I hear folks despair a lot lately, about “how much worse” things are today, and that makes me laugh, because seriously, shit is not any worse than it was yesterday. All that’s changed is that from where you’re sitting in your comfortable place of privilege in the Capital, you can’t shut your eyes anymore. What’s happening out in the Districts is streaming right to your phone, to your TV, to your iPad, directly from the people it’s happening to. You can’t shut them up or shut them out.

If you’re not someone who’s put up with this shit for years – if you’re not a person of color harassed constantly by police, or a woman harassed constantly by men, or a trans person harassed constantly by both, it’s going to look like all this stuff just started happening, like the world used to be awesome and now, wow, look how bad it is.

But it’s always been awful for people under the boot.

If the horror of the world comes as a surprise to you, you aren’t under the boot.

11.04.08.05

I got my Master’s Degree in history, in the study of resistance movements against Apartheid during the 80’s in South Africa. I’m a privileged white kid from fucking America, and the shit I saw in that historical record, in particular the testimony during the Truth and Reconciliation Committee meetings, made me despair for humanity. It was like reading something out of fucking Assyria, with its piles of bodies and piles of tongues and piles of penises after some gory battle.
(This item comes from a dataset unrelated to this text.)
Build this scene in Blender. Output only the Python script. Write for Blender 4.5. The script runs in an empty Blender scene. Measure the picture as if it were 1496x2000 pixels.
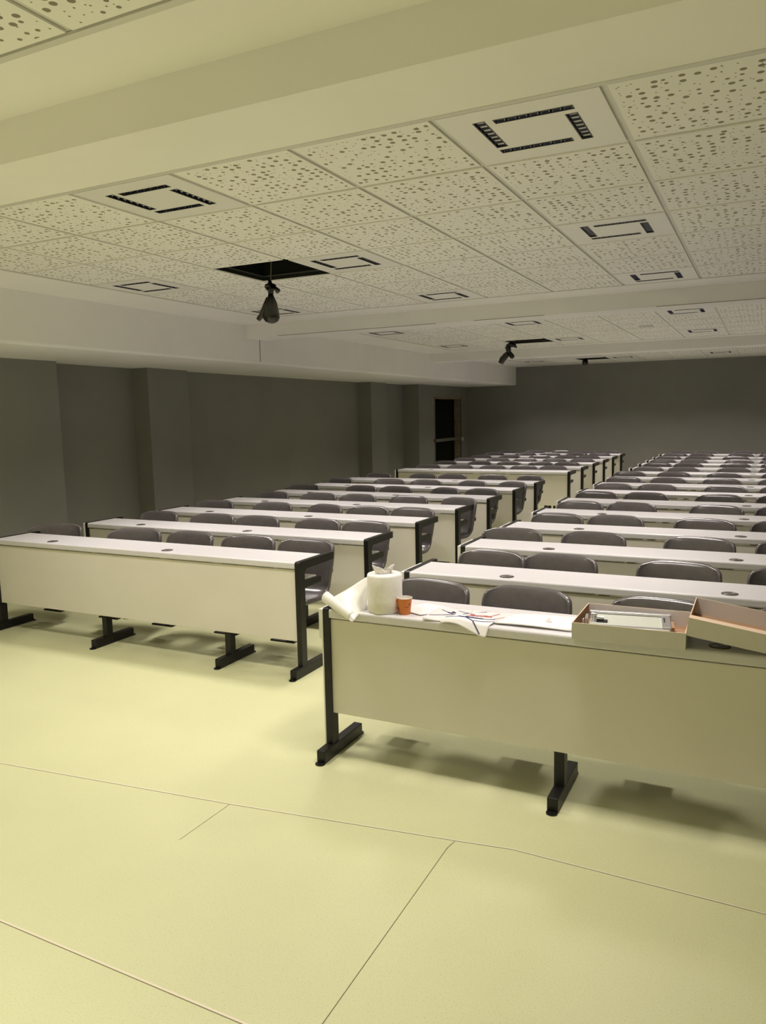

The shit people do and have done to other people is fucking obscene.

But just because I was in the Capital and didn’t see it, and now I saw it, didn’t make the world any better or worse than it was the day before I read it.

If children are being tortured and murdered so you can live in freedom and delight in Omeleas, and you find out about it, it doesn’t change the fact that for you to grow up as you did, children had to be murdered and tortured. Growing up in the system, you become part of it. It’s yours as much the CEO’s. You tortured innocent people in Guantanamo. It was done in your name, my name, as it has been done many times before, as it will be many times again, unless you take action. Unless you give up your privileged space, unless you become one of those under fear of the boot, too. Because when you speak up, you become the enemy.

And you must ask yourself which is worse: living in fear, becoming one of those in fear of the government as so many others have been, but speaking your mind, or shutting your eyes to the world and drinking its riches and pretending your iPhone was made by adults making a living wage and the people at Walmart can afford healthcare and innocent people aren’t choked on the street for having the audacity to walk there.

And this is what gets me with folks who are fatigued with the shit, and I get it, I do, I get fatigued and I have to take a fucking break too, but I don’t want people to shut up, I don’t want to close my eyes, because whether or not I heard about it Tulsa still happened. And I cannot sit on my hands and cheer for Katniss burning down the Capital and the folks walking away from Omeleas and then say, “Shit, could the rest of you just shut up about your problems because it sure makes me uncomfortable.”

It should make me uncomfortable. It should get me to question everything I’ve been taught. It should rouse me to take action, to not be silent, to amplify voices, to, above all, help ensure we do not erase this shit.

Whether or not you are looking, or you notice, terrible shit is happening right now, a lot of it perpetrated in your name by your country, by your government.

Closing your eyes doesn’t mean it’s not happening. It doesn’t mean the world is any better.

I get that we are all tired, and we can’t do bullshit every day – I take a lot of Twitter and news breaks, too. But I don’t pretend I once lived in a utopia that’s now going to shit.

I know very well what kind of world I live in.  What gives me hope is that it’s become harder for for those in segregated, privileged spaces to pretend otherwise, and if the privileged can no longer be fooled into thinking they’re living in a utopia, it’s far more likely they work will with those under the boot to change it.

Even if we must be pulled – kicking and wailing – into a better world.